Bueno, nunca fui periodista de espectáculos, aunque estuve bastante cerca de ese mundo. La ventaja de ejercer el periodismo es que conoces a gente de lo más diversa y que se te abren las puertas más insólitas. Cuando me inicié, todavía se hallaban en actividad algunos periodistas de la vieja guardia, que venían de la época del linotipo y las noches de bohemia. Yo era joven, y todavía tenía un buen hígado. Felizmente, supe irme a tiempo. ¡No quería correr el riesgo de convertirme en un Zavalita!
En cuanto a las chelas, siempre Cristal, ¿no?
Por supuesto, aunque soy hincha de la U.
¿Cómo es eso de que te la pegaste con algunos viejos beatniks?

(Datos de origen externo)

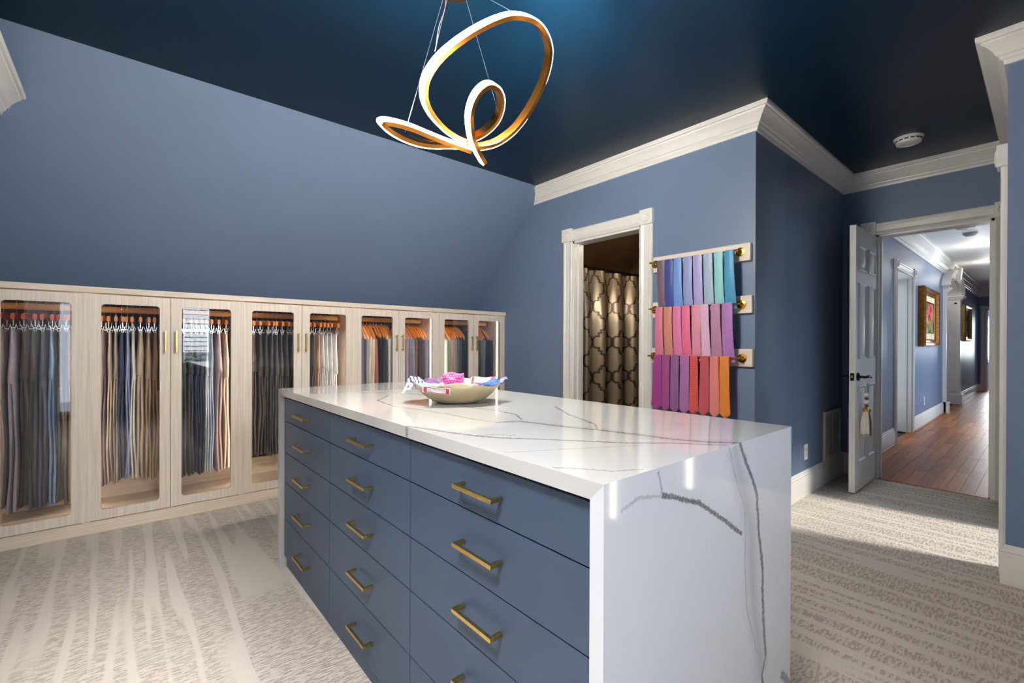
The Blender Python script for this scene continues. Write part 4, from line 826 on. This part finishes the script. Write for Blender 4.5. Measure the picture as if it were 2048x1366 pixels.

¡Uf! Algo de eso he contado en un relato titulado “Viejo ángel de la medianoche”. Allí refiero un viaje a San Francisco, donde conocí a Ferlinghetti y a Corso. Fue una experiencia alucinante. Igual me ocurrió tiempo después, en Nueva York, donde pasé una noche con Allen Ginsberg, Peter Orlovsky y Gary Snyder. Siempre he sido un fanático de los beats y, cuando era más joven, no tenía tantos reparos en abordar a los escritores que admiraba. ¿Te imaginas? Anduve, aunque fuera fugazmente, con los patas del alma de Jack Kerouac y Neal Cassady. Fue lo máximo. Soy un fetichista literario, lo admito. Pero también soy plenamente consciente de que una cosa es el mito y otra la realidad. Varios de los beats tuvieron una existencia terrible. De cualquier modo, recuerdo lo feliz que fui cuando me lancé a la aventura del camino por primera vez, impulsado por el espíritu de Kerouac y su obra legendaria. Tenía diecinueve años y creía que no iba a morirme nunca.
Esta entrevista apareció publicada en el Nº 90 de la revista Asia Sur, en febrero del 2011. Tal vez algún día relate la historia de cómo se dio esta entrevista, que probablemente sea la más anecdótica de cuantas he realizado hasta el momento.